Como caso curioso, fue enviada a España, entrevistándose con el
mismísimo rey, Felipe IV, quien le mantuvo su graduación militar de alférez y
le puso el mote por el que a partir de entonces fue conocida: monja alférez. Más tarde se entrevistó
con el mismísimo papa de Roma, Urbano VIII, que la autorizó a seguir vistiendo
de hombre.
En 1630 se instaló en Nueva España (México) y regentó un negocio de
transporte de mercancías, muriendo en 1650.
No es un ejemplo edificante, en absoluto, pues Catalina no sólo asumió
el rol masculino, sino que con él interiorizó todo lo peor que el hombre ha
generado en la historia: la guerra y la violencia, en su rasgo más extremo de
falta de empatía con las víctimas. Pero es paradigmático el que una joven
disfrazada de hombre, no fuese reconocida durante años por nadie, ni aún su
propio padre o hermano, ya que no había quien pudiera imaginar que tras unas
ropas masculinas y un comportamiento viril hubiera otra cosa que no fuera un
hombre.
La literatura tiene un filón en historias de mujeres que pasaron por
hombres, cuyos casos han quedado en el desconocimiento, como hubiera quedado el
de Catalina si muere antes de su último encarcelamiento en el que confesó su
impostura. No estoy proponiendo que se convierta en un género literario, pero
sí estoy justificando que cuando un autor trate la historia de una mujer que se
trasviste en varón, sin que nadie sospeche, sea creído, pues es algo que se hacía
por necesidad, por mujeres que no aceptaron enclaustrarse en el papel social
opresor en el que se las encadenó de por vida, por cuestión de nacimiento.

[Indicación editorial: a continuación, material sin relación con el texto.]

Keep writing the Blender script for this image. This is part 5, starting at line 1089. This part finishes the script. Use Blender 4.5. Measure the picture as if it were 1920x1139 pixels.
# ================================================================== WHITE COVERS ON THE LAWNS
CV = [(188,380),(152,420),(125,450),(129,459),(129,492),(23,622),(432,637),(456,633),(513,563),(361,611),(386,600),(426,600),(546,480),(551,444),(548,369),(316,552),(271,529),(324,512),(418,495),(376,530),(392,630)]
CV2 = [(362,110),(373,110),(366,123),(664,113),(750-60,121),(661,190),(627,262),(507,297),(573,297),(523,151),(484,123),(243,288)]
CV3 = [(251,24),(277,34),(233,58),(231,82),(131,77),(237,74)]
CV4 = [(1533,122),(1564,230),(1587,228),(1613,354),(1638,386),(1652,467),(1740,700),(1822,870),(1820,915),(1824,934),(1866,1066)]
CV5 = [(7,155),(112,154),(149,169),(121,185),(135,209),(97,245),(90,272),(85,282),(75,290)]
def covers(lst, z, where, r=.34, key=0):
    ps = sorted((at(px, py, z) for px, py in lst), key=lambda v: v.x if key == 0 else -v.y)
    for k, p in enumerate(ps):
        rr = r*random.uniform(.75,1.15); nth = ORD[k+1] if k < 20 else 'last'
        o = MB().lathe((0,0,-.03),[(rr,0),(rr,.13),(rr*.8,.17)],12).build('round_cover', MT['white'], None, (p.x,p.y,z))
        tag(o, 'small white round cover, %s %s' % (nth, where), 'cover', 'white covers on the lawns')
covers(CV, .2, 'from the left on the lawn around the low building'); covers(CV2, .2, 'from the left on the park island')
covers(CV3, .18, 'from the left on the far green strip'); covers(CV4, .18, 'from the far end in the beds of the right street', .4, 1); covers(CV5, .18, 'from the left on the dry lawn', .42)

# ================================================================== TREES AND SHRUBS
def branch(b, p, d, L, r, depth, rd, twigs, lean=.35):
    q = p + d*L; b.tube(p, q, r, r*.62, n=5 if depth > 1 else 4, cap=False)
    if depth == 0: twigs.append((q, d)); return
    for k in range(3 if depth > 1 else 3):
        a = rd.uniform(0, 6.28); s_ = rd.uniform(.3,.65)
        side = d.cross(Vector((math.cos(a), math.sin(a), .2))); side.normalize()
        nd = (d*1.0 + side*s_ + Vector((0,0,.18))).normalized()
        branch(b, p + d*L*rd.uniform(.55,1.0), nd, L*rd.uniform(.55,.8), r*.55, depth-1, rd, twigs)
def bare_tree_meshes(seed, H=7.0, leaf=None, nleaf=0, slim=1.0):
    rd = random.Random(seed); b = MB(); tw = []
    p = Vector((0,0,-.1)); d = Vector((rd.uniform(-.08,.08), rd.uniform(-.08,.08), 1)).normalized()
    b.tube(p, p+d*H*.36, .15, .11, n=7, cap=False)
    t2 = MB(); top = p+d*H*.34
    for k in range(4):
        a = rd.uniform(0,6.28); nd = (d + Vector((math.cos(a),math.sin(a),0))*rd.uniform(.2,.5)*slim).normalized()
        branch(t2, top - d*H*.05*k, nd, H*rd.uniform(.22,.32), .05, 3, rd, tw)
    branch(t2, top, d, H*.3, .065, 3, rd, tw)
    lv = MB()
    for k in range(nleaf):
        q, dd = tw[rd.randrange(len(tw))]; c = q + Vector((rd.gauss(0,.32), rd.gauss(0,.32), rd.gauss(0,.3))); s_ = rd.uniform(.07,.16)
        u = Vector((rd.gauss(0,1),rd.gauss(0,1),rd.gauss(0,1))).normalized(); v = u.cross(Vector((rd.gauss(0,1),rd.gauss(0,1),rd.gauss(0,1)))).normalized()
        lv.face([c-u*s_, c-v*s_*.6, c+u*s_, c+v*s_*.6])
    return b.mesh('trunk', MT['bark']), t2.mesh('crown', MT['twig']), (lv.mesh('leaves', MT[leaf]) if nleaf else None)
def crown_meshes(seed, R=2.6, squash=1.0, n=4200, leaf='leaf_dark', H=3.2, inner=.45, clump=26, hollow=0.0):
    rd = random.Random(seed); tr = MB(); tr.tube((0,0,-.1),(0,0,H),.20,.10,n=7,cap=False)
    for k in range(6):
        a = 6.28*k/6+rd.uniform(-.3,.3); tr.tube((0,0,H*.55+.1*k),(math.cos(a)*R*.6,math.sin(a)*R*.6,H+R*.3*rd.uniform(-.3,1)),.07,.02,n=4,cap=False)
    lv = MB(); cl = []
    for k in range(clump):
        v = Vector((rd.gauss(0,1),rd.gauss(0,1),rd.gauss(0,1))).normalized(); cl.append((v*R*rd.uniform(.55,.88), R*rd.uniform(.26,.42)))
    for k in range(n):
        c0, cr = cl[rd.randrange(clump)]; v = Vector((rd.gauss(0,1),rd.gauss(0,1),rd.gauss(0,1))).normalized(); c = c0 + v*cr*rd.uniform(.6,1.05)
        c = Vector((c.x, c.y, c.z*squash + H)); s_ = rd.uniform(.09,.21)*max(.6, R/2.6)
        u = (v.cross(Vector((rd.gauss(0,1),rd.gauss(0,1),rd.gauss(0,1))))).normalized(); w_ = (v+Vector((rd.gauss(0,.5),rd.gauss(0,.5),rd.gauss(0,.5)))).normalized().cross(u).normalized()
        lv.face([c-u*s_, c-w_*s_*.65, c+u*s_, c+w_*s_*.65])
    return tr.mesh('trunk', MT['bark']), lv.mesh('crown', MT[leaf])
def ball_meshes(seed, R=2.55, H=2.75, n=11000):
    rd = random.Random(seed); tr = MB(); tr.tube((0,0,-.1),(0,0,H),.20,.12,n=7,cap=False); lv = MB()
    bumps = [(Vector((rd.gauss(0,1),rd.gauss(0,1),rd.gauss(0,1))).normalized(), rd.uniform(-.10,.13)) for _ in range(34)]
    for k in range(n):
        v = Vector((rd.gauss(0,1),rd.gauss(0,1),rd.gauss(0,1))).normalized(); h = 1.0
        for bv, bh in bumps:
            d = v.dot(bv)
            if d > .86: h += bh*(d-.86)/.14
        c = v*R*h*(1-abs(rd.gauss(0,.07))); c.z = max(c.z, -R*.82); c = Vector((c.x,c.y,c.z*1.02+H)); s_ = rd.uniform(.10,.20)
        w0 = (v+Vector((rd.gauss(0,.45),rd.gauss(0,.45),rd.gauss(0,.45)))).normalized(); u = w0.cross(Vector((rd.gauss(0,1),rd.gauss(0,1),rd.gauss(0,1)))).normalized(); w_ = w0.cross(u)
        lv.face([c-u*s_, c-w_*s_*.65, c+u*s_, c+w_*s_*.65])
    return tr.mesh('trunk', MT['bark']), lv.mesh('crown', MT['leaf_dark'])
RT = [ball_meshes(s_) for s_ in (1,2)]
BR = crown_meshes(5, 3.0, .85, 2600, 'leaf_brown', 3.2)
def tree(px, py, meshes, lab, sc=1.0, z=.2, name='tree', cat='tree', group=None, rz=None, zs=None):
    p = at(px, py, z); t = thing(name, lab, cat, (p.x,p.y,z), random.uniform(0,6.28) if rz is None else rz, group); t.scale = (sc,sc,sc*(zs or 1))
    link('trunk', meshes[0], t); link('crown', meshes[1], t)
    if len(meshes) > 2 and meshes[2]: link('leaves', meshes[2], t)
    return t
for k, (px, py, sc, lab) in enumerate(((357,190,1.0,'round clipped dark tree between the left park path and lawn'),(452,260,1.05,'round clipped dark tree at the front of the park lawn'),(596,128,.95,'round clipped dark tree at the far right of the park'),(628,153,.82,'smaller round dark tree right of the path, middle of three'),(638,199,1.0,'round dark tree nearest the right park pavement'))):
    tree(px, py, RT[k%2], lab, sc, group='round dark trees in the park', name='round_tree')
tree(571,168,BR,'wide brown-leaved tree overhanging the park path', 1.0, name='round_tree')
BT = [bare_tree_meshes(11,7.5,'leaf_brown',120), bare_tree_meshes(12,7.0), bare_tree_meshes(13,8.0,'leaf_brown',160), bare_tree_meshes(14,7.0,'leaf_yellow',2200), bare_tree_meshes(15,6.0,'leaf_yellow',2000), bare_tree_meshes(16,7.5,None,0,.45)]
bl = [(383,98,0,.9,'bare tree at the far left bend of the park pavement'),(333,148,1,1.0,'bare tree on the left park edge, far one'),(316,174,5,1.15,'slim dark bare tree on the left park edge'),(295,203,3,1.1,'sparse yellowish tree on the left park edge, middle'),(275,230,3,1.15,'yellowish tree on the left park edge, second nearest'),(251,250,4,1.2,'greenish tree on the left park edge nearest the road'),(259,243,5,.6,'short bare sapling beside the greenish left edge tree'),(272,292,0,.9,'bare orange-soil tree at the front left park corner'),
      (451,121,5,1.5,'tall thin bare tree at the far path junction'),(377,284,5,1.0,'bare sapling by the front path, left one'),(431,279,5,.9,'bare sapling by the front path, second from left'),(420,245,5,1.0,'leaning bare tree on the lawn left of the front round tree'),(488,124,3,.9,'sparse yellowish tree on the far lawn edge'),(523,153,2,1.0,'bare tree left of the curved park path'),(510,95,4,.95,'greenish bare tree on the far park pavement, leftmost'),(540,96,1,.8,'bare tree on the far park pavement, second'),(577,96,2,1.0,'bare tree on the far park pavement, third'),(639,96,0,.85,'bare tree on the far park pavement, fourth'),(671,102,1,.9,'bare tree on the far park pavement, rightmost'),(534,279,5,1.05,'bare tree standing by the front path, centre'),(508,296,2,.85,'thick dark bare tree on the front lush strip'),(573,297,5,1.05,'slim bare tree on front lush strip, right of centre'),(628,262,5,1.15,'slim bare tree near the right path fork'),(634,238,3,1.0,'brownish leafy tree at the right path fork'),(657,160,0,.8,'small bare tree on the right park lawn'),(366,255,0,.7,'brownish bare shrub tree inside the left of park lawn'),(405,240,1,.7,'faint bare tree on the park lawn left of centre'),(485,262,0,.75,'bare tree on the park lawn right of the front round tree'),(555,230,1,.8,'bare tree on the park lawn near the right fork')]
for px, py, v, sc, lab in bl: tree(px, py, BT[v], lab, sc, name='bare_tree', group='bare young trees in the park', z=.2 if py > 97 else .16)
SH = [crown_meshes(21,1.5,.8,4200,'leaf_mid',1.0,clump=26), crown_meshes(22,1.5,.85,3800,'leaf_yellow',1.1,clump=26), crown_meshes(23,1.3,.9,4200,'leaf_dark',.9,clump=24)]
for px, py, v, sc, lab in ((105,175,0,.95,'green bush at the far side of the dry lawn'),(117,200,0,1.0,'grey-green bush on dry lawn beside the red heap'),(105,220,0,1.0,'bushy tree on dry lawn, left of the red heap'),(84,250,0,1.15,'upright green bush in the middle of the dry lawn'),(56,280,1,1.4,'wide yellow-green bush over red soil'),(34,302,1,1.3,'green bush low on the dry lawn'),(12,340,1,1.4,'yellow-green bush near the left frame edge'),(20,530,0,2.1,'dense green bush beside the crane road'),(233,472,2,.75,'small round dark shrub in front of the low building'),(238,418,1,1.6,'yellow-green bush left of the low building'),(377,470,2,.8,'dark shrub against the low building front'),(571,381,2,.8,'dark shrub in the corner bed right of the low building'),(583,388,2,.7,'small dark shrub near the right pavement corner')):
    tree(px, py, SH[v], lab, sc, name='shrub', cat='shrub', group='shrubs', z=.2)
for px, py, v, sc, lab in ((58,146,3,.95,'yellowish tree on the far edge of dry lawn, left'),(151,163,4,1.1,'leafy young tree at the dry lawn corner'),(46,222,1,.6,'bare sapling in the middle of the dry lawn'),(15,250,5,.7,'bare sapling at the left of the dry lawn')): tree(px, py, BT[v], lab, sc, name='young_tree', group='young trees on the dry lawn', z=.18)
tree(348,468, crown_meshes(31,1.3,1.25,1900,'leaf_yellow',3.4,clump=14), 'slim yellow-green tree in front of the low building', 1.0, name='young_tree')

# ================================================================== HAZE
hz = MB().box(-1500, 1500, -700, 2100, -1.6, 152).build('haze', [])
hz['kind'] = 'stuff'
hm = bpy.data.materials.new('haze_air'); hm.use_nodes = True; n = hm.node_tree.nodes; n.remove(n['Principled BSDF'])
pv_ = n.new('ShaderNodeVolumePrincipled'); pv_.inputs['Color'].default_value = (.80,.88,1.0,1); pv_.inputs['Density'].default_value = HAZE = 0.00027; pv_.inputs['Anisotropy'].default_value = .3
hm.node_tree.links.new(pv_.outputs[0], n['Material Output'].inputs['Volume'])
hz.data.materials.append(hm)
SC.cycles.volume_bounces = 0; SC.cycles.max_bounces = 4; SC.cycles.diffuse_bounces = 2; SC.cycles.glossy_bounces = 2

Dejemos que las mujeres ocupen su papel en nuestra sociedad, con la
relevancia que merecen, y comprobaremos cómo la historia remonta hacia valores
más positivos que los que hemos alcanzado los hombres escribiendo esa historia.
Seguro que ellas tratan de evitar las guerras con más ahínco, ya que son las
que las han padecido en mayor grado siempre: pérdidas de hijos y
maridos, violaciones, ruina económica y hambre… Ellas más que nadie, pues el que queda es el que sufre.